747 milioni per la guerra, 35 milioni per la cooperazione economica
Chiede il riconoscimento del suo governo come il principale protagonista del negoziato con i movimenti antigovernativi, in risposta all’interventismo di Washington, che ha intensificato i colloqui con i Taleban e sostenuto l’apertura di un loro ufficio politico in Qatar. Ma chiede anche garanzie vere, per tradurre le promesse ricevute alla conferenza internazionale di Bonn del 5 dicembre 2011 in accordi bilaterali di partenariato e cooperazione di lungo periodo.
Come quello siglato ieri a Palazzo Chigi nel colloquio avuto con il premier Monti. I dettagli dell’accordo non sono noti, ma due sono le principali questioni sul tavolo: l’addestramento delle forze di sicurezza afghane (polizia ed esercito) e la collaborazione economica.
In Afghanistan, è da poco iniziata la seconda fase del processo di transizione – il trasferimento della sicurezza alle forze locali – e Kabul ha bisogno di un esercito professionale per gestire la situazione quando le truppe Nato si saranno ritirate, nel 2014. Quanto alla collaborazione economica, a Bonn la comunità internazionale ha ribadito l’impegno a sostenere l’Afghanistan anche dopo il 2014, per il decennio della «trasformazione» e del consolidamento del tessuto economico e istituzionale. Ma è chiaro che, via le truppe, si chiuderanno anche i rubinetti degli aiuti.
Nella conferenza stampa che ha seguito la firma dell’accordo di partenariato, Monti ha assicurato che «l’Italia non abbandonerà l’Afghanistan», sottolineando che è «il primo paese occidentale a firmare un accordo simile». E oltre a dirsi grato «al governo afghano per la leadership nel processo di pace e riconciliazione», ha promesso due cose: l’addestramento e la formazione delle truppe afghane e una maggiore «cooperazione economica nei settori che Kabul considera strategici per il decollo dell’economia». Peccato che le uniche due infrastrutture nominate da Monti – l’aeroporto di Herat e il corridoio est-ovest da Herat e Chest-e-Sharif – siano strategiche soprattutto per l’Italia: gli imprenditori italiani non vedono l’ora di garantirsi i lucrosi appalti per l’aeroporto di Herat e il corridoio servirà a trasportare il marmo sottratto dalle imprese italiane alle miniere afghane.
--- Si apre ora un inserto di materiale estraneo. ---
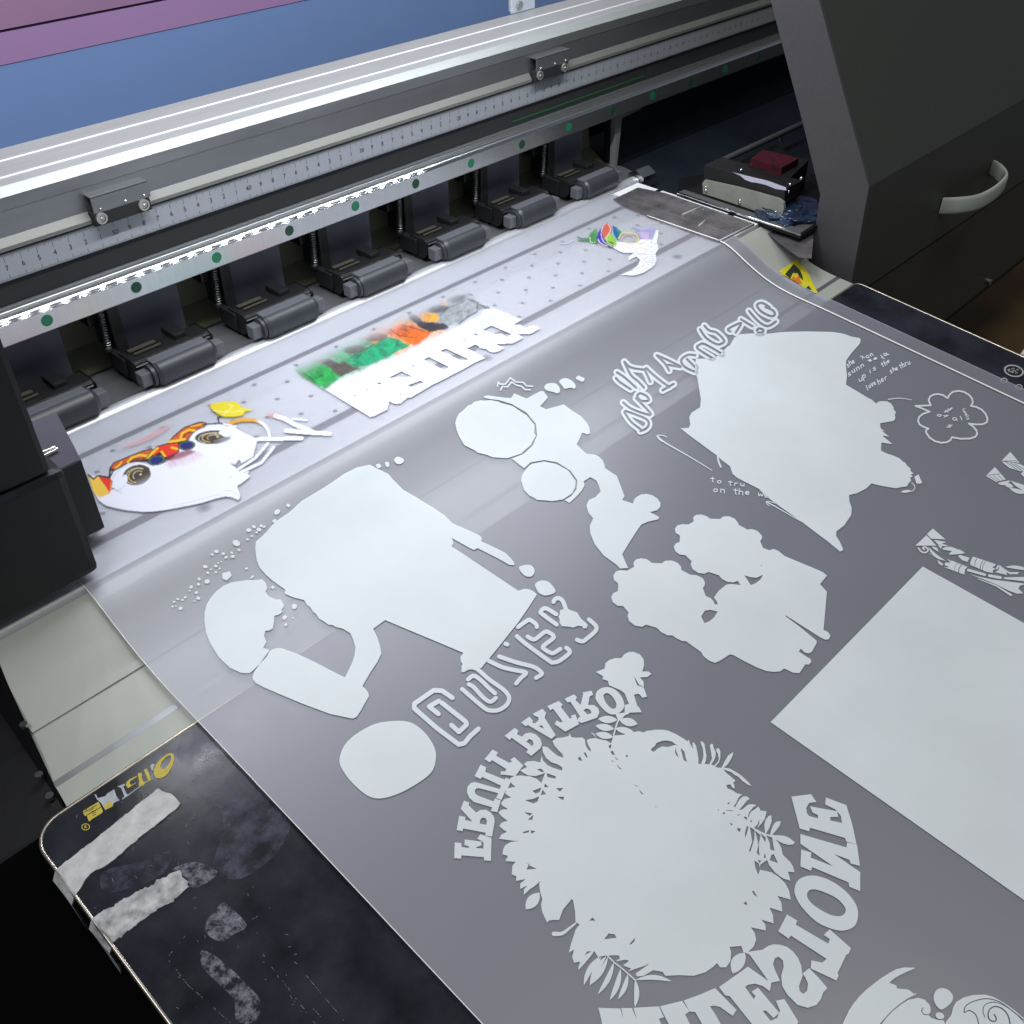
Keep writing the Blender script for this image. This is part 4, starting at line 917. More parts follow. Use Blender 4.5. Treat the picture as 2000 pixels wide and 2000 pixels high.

Peccato inoltre che l’unico riferimento di Karzai a un progetto concreto realizzato dagli italiani in questi anni riguardi proprio la strada Kabul-Bamiyan: dal 2003 sono stati stanziati più di 110 milioni di euro, ma finora solo un terzo della strada è asfaltato.Quanto alla promessa di Monti di un maggior impegno in ambito civile rispetto al passato, pura retorica: nel decreto legge del 29 dicembre 2011 (n.215) sulla proroga delle missioni internazionali, per il 2012 sono previsti più di 747 milioni di euro per le operazioni militari, e meno di 35 per la Cooperazione allo sviluppo.